‘A great way to win a game’ — Wittenberg 2-0 in NCAC after dramatic OT victory

Tigers beat Denison on road and now play Hiram at Home

Credit: JRDELGADO

Credit: JRDELGADO

The pass stayed in the air for approximately two seconds. It will have a much longer impact on the 2023 football season for the Wittenberg Tigers.

Max Milton’s 24-yard touchdown pass to Tyler May in overtime gave Wittenberg a 27-24 walk-off victory against Denison on Saturday in Granville.

“It was really the total package,” Wittenberg coach Jim Collins said Monday, “because it was a play that was going to take a little bit of time to develop. We needed really good pass (protection). Then Tyler ran a great route. He ran at the safety and gave him a little bit of a move like he was going to run an in-route and then he burst over the top of him to the back of the end zone. Max just laid a perfect throw right in there over their safety’s outstretched hands. Tyler went up in the air and grabbed the ball out of the air and landed in bounds. A great way to win a game.”

It was the third touchdown pass of the game and 12th of the season for Milton, a junior first-year starter from Carmel, Ind., and Heritage Christian High School.

Milton dropped back and threw the ball from the 34-yard line. May cut left at the 14 and then back to the right and was at the 10 yard line as Milton released the ball. He had a step on the defender, but both players were tracking the ball as it soared toward the back of the end zone.

“That play was something we’ve had for a while,” Milton said. “We kind of knew we were going to get that coverage there at the end of the game. At halftime, we were kind of wanting that play call from coach Collins, and he dialed it up at the perfect moment. (May) did all the work, ran a great route and made a great catch, but the O-line also did a great job protecting, so it made my job super easy on that last play.”

May, a senior from Oak Harbor, Ohio, made his second touchdown catch of the season.

“That’s something we run quite frequently during practice,” May said. “It’s a play that in other games we use a lot more, but it just kind of depends on the game plan. At that time, it felt like something that we could save for a big-play opportunity and there wasn’t much better time to use it.”

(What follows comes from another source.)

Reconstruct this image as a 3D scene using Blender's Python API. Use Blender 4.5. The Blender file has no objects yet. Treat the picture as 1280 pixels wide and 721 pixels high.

This was Wittenberg’s first overtime victory since its last victory against Denison in 2018. The Tigers won 68-66 in four overtimes that season when Jake Kennedy threw a 10-yard touchdown pass to Thaddeus Snodgrass to tie the game and then ran two yards for a game-winning two-point conversion.

May described the celebration after the winning touchdown as electric. Most of the players on the bench and his teammates on the field sprinted toward him in the end zone.

“Just to have that be the way the game ended was pretty sweet,” May said, “because we had a count and it had been like 1,850 days since we had beaten Denison. It just felt a little sweeter winning that one. Then going into the locker room, it was a great celebration. It was probably one of the greatest wins since I’ve been here.”

Wittenberg (3-1, 2-0) stayed unbeaten in the North Coast Athletic Conference and bounced back from a 48-28 loss to No. 19 Alma a week earlier in Springfield. The Tigers play Hiram (0-5, 0-3) on homecoming at Edwards-Maurer Field at 1 p.m. Saturday.

“We’ve got a lot of things to work on coming out of that Denison game,” Collins said, “but we won the game, so let’s keep moving in that direction. The goal is to win every North Coast Athletic Conference game you play.”